- **Set task**:
Reproduce each line of the material precisely.

- **Provided material**:
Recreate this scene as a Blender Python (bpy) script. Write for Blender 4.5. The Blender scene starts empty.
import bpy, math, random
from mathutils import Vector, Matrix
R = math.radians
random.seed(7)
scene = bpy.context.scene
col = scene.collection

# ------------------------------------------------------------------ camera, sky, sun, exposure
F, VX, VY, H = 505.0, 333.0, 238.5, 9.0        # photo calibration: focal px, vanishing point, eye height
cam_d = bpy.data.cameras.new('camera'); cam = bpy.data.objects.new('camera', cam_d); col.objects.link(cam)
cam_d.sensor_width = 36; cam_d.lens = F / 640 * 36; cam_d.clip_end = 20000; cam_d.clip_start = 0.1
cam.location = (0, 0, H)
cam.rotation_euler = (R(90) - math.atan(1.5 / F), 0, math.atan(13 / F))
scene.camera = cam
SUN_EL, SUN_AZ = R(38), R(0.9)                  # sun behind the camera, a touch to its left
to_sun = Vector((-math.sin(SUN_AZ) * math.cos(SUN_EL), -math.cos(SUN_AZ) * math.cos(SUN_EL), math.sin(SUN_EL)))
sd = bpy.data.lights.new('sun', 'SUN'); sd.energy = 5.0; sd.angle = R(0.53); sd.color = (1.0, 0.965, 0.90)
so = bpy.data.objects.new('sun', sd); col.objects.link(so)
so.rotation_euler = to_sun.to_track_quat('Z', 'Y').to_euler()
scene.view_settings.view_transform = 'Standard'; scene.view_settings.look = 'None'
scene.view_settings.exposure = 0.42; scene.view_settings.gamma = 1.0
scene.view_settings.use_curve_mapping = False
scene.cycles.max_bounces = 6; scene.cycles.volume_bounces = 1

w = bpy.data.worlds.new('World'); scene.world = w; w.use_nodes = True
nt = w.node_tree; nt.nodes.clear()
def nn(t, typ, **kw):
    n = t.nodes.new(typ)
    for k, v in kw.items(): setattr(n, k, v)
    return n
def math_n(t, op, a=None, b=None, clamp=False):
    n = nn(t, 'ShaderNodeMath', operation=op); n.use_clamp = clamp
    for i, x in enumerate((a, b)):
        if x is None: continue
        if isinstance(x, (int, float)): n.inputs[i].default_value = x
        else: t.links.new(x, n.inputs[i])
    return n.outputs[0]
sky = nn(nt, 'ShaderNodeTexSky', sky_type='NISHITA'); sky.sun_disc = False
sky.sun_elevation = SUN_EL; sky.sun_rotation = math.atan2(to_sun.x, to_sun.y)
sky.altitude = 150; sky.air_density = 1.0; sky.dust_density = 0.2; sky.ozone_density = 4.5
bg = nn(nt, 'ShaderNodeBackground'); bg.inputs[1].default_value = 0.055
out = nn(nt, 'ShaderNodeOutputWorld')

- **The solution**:
Recreate this scene as a Blender Python (bpy) script. Write for Blender 4.5. The Blender scene starts empty.
import bpy, math, random
from mathutils import Vector, Matrix
R = math.radians
random.seed(7)
scene = bpy.context.scene
col = scene.collection

# ------------------------------------------------------------------ camera, sky, sun, exposure
F, VX, VY, H = 505.0, 333.0, 238.5, 9.0        # photo calibration: focal px, vanishing point, eye height
cam_d = bpy.data.cameras.new('camera'); cam = bpy.data.objects.new('camera', cam_d); col.objects.link(cam)
cam_d.sensor_width = 36; cam_d.lens = F / 640 * 36; cam_d.clip_end = 20000; cam_d.clip_start = 0.1
cam.location = (0, 0, H)
cam.rotation_euler = (R(90) - math.atan(1.5 / F), 0, math.atan(13 / F))
scene.camera = cam
SUN_EL, SUN_AZ = R(38), R(0.9)                  # sun behind the camera, a touch to its left
to_sun = Vector((-math.sin(SUN_AZ) * math.cos(SUN_EL), -math.cos(SUN_AZ) * math.cos(SUN_EL), math.sin(SUN_EL)))
sd = bpy.data.lights.new('sun', 'SUN'); sd.energy = 5.0; sd.angle = R(0.53); sd.color = (1.0, 0.965, 0.90)
so = bpy.data.objects.new('sun', sd); col.objects.link(so)
so.rotation_euler = to_sun.to_track_quat('Z', 'Y').to_euler()
scene.view_settings.view_transform = 'Standard'; scene.view_settings.look = 'None'
scene.view_settings.exposure = 0.42; scene.view_settings.gamma = 1.0
scene.view_settings.use_curve_mapping = False
scene.cycles.max_bounces = 6; scene.cycles.volume_bounces = 1

w = bpy.data.worlds.new('World'); scene.world = w; w.use_nodes = True
nt = w.node_tree; nt.nodes.clear()
def nn(t, typ, **kw):
    n = t.nodes.new(typ)
    for k, v in kw.items(): setattr(n, k, v)
    return n
def math_n(t, op, a=None, b=None, clamp=False):
    n = nn(t, 'ShaderNodeMath', operation=op); n.use_clamp = clamp
    for i, x in enumerate((a, b)):
        if x is None: continue
        if isinstance(x, (int, float)): n.inputs[i].default_value = x
        else: t.links.new(x, n.inputs[i])
    return n.outputs[0]
sky = nn(nt, 'ShaderNodeTexSky', sky_type='NISHITA'); sky.sun_disc = False
sky.sun_elevation = SUN_EL; sky.sun_rotation = math.atan2(to_sun.x, to_sun.y)
sky.altitude = 150; sky.air_density = 1.0; sky.dust_density = 0.2; sky.ozone_density = 4.5
bg = nn(nt, 'ShaderNodeBackground'); bg.inputs[1].default_value = 0.055
out = nn(nt, 'ShaderNodeOutputWorld')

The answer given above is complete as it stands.